Marginaliteit is weliswaar het allesoverheersende thema in Bendix’ boek, het verhaal daarover is niet eendimensionaal. Zo schrijft hij over de onderlinge verhouding tussen de Joodse gevangenen in Lichtenberg en Dachau: “Within the concentration camp, the Jewish contingent was marked by greater personal proximity and a stronger feeling of solidarity against the oppressors than in any other group. There was no need to worry about traitors or renegades; it would have been pointless. Mutual aid was a matter of course and so was recompense within the limits available of each.” Over de betekenis van die saamhorigheid voor zijn vader schrijft Bendix: “In this Jewish company, he was surprised that he did not find it disagreeable when strangers approached him with familiarity, even when he considered this approach an intrusion. Whether or not he liked the people, all of them evoked in him feelings of kinship to a greater degree than non-Jews. This feelings had a tangible aspect in the personal services on which my father depended. In this Jewish company, a young man kept my father’s shoes and clothes clean, made his bed, and cleaned his dishes, in the quiet expectation of extra food or some money. The terms of exchange among kinfolk, so to speak, did not need to be spelled out.”

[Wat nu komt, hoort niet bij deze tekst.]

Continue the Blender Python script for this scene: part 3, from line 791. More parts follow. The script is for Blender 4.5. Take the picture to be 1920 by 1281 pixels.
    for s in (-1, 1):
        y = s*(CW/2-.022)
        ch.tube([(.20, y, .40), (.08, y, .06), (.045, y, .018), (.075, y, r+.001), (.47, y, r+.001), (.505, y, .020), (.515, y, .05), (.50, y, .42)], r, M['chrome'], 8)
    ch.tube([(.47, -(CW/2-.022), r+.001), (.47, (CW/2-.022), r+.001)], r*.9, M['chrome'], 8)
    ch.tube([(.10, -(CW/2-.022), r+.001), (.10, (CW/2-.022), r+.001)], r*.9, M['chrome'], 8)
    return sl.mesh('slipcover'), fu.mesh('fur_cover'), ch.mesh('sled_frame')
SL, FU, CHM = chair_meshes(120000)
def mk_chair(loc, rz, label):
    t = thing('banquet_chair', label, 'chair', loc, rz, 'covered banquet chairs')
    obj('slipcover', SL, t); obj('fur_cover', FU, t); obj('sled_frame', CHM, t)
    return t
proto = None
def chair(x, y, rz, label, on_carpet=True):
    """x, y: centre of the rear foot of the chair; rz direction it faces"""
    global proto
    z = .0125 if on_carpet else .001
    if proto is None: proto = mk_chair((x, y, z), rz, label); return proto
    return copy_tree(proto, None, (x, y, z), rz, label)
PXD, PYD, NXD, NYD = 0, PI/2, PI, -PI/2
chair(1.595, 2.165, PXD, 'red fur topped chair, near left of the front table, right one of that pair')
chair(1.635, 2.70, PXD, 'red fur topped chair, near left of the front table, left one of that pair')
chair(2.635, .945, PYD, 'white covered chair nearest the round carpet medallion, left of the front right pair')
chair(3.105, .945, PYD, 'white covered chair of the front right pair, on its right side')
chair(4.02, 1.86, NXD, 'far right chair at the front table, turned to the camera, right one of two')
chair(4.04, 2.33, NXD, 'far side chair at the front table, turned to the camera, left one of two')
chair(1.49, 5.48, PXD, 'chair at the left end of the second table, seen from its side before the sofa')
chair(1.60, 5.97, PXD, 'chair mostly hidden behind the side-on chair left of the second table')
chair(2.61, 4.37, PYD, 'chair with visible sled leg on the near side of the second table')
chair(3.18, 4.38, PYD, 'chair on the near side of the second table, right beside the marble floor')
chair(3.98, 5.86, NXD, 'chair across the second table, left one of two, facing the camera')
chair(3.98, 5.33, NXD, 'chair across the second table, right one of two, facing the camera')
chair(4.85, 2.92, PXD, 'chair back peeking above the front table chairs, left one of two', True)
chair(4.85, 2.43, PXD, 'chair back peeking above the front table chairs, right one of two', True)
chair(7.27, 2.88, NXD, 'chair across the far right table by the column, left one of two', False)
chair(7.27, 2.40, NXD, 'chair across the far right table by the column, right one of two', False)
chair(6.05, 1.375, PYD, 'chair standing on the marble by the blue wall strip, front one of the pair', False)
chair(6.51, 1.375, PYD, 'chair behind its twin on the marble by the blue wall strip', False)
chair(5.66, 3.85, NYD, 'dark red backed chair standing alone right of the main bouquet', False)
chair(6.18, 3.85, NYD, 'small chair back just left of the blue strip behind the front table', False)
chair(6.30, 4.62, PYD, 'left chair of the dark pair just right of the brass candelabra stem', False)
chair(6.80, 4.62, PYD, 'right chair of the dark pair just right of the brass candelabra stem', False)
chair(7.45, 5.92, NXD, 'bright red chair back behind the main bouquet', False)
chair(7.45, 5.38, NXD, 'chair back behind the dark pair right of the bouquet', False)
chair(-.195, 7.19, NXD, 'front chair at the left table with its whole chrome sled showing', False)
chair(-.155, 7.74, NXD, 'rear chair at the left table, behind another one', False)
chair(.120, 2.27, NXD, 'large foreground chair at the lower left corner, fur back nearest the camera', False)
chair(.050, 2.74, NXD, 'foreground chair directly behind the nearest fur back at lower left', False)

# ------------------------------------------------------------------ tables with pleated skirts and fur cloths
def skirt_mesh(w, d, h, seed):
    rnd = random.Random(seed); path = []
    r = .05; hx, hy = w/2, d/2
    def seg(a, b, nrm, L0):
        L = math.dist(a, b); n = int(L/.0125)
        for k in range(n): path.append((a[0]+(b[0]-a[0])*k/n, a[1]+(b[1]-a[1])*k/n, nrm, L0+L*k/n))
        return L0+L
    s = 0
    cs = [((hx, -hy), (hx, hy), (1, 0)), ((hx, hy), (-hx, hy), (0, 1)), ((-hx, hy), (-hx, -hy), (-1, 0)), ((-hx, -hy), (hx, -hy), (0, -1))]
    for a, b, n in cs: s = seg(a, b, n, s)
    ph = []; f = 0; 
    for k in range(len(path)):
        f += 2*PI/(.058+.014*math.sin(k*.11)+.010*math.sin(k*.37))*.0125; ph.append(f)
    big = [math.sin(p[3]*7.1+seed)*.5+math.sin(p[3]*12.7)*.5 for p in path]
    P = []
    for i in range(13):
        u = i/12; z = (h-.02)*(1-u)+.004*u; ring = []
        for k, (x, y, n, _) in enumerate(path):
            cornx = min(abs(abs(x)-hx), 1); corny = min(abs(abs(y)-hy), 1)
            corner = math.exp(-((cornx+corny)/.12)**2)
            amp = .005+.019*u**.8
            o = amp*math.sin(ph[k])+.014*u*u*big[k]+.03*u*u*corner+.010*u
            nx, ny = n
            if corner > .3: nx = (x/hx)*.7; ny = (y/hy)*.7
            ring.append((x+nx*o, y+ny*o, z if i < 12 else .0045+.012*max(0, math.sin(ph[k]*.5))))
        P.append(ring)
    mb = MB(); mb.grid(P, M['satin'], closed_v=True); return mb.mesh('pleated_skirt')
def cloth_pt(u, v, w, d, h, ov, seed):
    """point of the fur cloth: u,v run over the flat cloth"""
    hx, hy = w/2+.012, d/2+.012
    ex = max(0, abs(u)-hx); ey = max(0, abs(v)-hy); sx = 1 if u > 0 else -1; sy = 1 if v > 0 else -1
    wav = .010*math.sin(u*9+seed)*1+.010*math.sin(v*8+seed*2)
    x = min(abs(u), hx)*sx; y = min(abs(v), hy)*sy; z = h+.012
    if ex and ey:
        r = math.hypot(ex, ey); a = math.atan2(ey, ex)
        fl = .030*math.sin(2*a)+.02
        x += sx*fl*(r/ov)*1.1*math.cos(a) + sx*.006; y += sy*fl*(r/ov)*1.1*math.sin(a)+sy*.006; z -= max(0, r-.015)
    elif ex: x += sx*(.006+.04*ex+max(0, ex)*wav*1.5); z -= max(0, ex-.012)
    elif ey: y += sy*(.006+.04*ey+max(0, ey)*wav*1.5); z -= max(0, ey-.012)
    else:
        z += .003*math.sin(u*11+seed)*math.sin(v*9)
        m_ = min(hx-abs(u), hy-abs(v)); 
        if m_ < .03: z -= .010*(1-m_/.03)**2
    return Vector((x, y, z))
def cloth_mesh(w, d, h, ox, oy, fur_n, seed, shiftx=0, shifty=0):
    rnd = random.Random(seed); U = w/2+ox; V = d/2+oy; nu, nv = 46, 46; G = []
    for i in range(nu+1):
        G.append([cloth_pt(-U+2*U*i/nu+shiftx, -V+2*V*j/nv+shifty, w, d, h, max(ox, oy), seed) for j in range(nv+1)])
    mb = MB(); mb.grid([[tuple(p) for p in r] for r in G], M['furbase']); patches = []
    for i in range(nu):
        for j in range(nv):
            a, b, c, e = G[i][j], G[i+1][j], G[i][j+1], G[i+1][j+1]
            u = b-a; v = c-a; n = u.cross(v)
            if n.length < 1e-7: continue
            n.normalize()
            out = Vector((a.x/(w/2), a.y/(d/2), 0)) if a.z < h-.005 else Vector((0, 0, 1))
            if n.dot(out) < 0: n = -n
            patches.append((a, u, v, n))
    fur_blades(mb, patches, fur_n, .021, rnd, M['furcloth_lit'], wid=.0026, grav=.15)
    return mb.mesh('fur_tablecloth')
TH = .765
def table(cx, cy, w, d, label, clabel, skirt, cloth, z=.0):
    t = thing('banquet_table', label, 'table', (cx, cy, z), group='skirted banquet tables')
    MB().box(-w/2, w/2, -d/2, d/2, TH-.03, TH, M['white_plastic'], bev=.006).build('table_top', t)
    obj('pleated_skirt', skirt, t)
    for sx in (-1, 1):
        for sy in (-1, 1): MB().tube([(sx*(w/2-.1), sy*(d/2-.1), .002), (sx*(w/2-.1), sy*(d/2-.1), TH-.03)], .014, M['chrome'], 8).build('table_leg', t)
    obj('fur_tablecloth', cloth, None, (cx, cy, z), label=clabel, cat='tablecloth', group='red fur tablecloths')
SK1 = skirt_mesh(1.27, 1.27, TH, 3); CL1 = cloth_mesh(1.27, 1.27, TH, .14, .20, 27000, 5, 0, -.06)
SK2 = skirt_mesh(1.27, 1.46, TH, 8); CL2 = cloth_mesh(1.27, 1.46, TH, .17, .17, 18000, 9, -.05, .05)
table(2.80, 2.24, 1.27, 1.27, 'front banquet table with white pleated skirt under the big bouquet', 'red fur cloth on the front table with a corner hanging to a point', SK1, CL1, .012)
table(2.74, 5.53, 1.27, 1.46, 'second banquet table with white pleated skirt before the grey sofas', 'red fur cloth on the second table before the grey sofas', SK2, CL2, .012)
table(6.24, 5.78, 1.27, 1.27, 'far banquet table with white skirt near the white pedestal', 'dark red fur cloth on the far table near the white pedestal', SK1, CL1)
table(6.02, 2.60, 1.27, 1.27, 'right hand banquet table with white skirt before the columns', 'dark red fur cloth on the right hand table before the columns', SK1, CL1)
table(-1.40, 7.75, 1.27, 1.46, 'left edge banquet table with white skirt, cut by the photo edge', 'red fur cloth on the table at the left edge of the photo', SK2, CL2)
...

Verrassend is voorts Bendix’ observatie over zijn eigen marginale positie in Chicago, hunkerend naar vriendschap en een relatie. Hij geeft zichzelf weinig kans, als enige niet-Amerikaan in een omgeving met bijna alleen maar mannelijke studenten. Maar, zo schrijft hij: “(…) in this I was mistaken. In later years I was surprised to learn that I had been regarded as a conspicuous, even romantic figure. (…) in the late 1930s it was still possible for young Americans to regard a refugee with a sometimes touching, sometimes embarrassing combination of curiosity and awe.” Een van die slechts vier vrouwelijke medestudenten wordt zijn echtgenote.
Ondanks deze lichtpuntjes laat Bendix’ boek vooral zien wat het een samenleving kost en wat het met individuen doet als mensen die zich volledig met die samenleving verbonden voelen en zich daar met al hun krachten voor inzetten, worden gemarginaliseerd, uitgesloten en uitgestoten. Wat een verlies aan talent, wat een verlies aan geluk.